Local Governments Getting Involved

The only hope for millennials may be an idea from the past, whereby local governments provided an incentive, in conjunction with a standardized design (in some cases developed by a noted architect or firm) for a consortium of banks, local developers and community groups to build a prefabricated or pre-planned development on a grand scale. In past decades, millennials could pick out projects such as Moshe Safdie’s Habitat, built in the late 1960s in Montreal, or the Weißenhof housing estate, built in Stuttgart in the 1920s, that were constructed along these lines.

But such consortiums need to have an impetus to form and need powerful cheerleaders in their communities. In some cases, local governments and architects have started to make some progress toward these goals. In other places, such as Toronto, ON developers such as Alair Homes, a national homebuilder, have started to address this market segment.
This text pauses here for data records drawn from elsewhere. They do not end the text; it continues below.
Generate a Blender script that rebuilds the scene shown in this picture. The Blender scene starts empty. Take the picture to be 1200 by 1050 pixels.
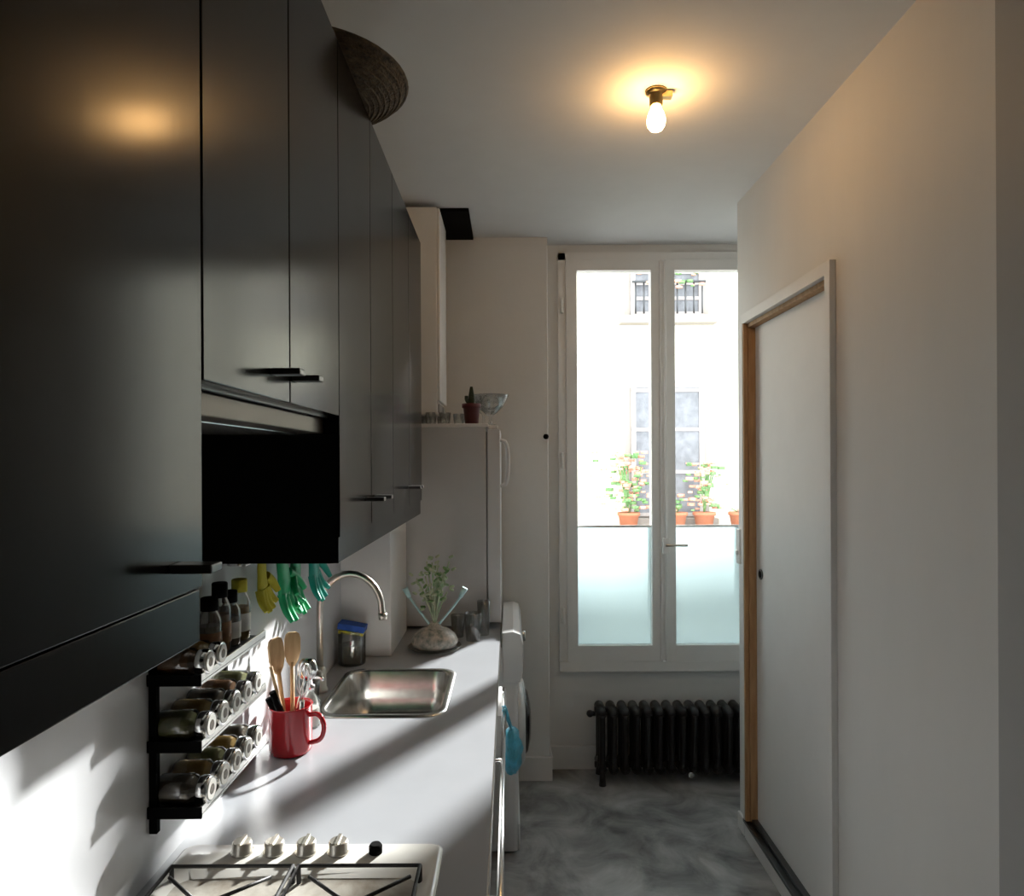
import bpy, bmesh, math, random
from mathutils import Vector, Matrix
random.seed(4)
S = bpy.context.scene
S.view_settings.view_transform = 'Standard'
COL = S.collection

# ---------------------------------------------------------------- materials
def _set(b, k, v):
    if k in b.inputs: b.inputs[k].default_value = v
def mat(name, col, rough=0.5, metal=0.0, noise=0.0, nscale=8.0, stretch=(1,1,1), bump=0.0, bscale=60.0,
        trans=0.0, emit=None, estr=0.0, coat=0.0, col2=None, spec=0.5, rvar=0.0, dist=0.0, det=6):
    m = bpy.data.materials.new(name); m.use_nodes = True
    nt = m.node_tree; b = nt.nodes['Principled BSDF']
    c = (*col, 1)
    _set(b,'Base Color',c); _set(b,'Roughness',rough); _set(b,'Metallic',metal)
    _set(b,'Transmission Weight',trans); _set(b,'Coat Weight',coat); _set(b,'Specular IOR Level',spec)
    if emit: _set(b,'Emission Color',(*emit,1)); _set(b,'Emission Strength',estr)
    tc = nt.nodes.new('ShaderNodeTexCoord'); mp = nt.nodes.new('ShaderNodeMapping')
    mp.inputs['Scale'].default_value = stretch
    nt.links.new(tc.outputs['Object'], mp.inputs['Vector'])
    n = nt.nodes.new('ShaderNodeTexNoise'); n.inputs['Scale'].default_value = nscale
    n.inputs['Detail'].default_value = det; n.inputs['Roughness'].default_value = .6; n.inputs['Distortion'].default_value = dist
    nt.links.new(mp.outputs[0], n.inputs['Vector'])
    r = nt.nodes.new('ShaderNodeValToRGB')
    e = r.color_ramp.elements
    e[0].position = .32; e[1].position = .68
    if col2 is None:
        k = max(noise, .02)
        e[0].color = (*[x*(1-k) for x in col],1); e[1].color = (*[min(1,x*(1+k*.5)) for x in col],1)
    else:
        e[0].color = c; e[1].color = (*col2,1)
    nt.links.new(n.outputs['Fac'], r.inputs[0]); nt.links.new(r.outputs[0], b.inputs['Base Color'])
    if rvar > 0:
        mr = nt.nodes.new('ShaderNodeMapRange')
        mr.inputs['To Min'].default_value = max(0, rough-rvar); mr.inputs['To Max'].default_value = rough+rvar
        nt.links.new(n.outputs['Fac'], mr.inputs['Value']); nt.links.new(mr.outputs[0], b.inputs['Roughness'])
    if bump > 0:
        n2 = nt.nodes.new('ShaderNodeTexNoise'); n2.inputs['Scale'].default_value = bscale
        n2.inputs['Detail'].default_value = 4
        nt.links.new(mp.outputs[0], n2.inputs['Vector'])
        bp = nt.nodes.new('ShaderNodeBump'); bp.inputs['Strength'].default_value = bump; bp.inputs['Distance'].default_value = .01
        nt.links.new(n2.outputs['Fac'], bp.inputs['Height']); nt.links.new(bp.outputs[0], b.inputs['Normal'])
    return m
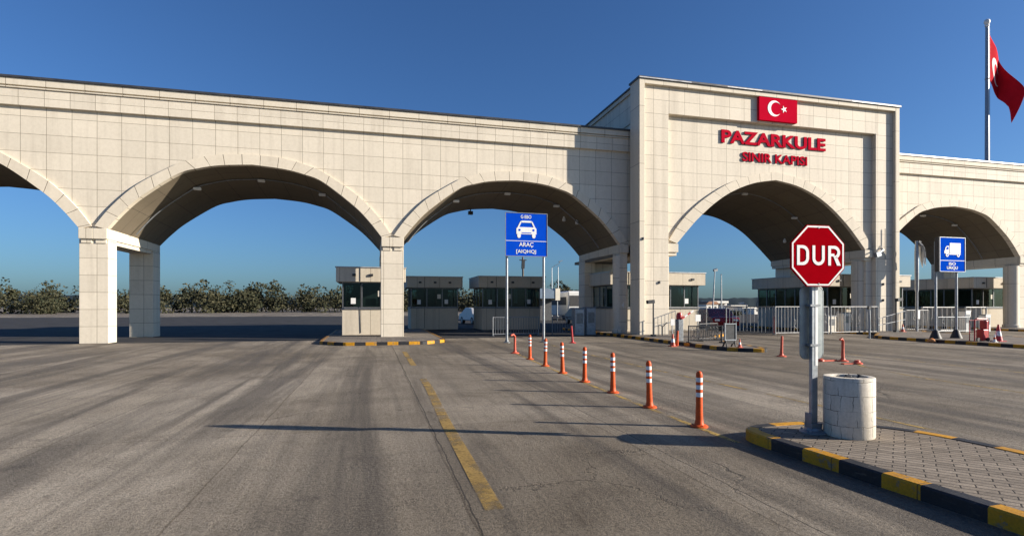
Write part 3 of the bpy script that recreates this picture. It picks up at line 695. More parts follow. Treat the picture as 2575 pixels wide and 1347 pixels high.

It’s recognized that among the millennial generation, there is at least the desire, if not a demand, to own a home. A recent survey by Better Homes and Gardens magazine noted that, among Post-Millennials of adolescent age, 97 percent of those surveyed believed that one day they would own a home and 82 percent stated that home ownership is the most important component of the American Dream.

Now what millennials need to do is to be more vocal with this belief and perhaps to start taking action toward forming such consortiums with architects and local leaders. Of course, they also need to improve their financial standing, so that if and when such homes appear, they’re able to afford them.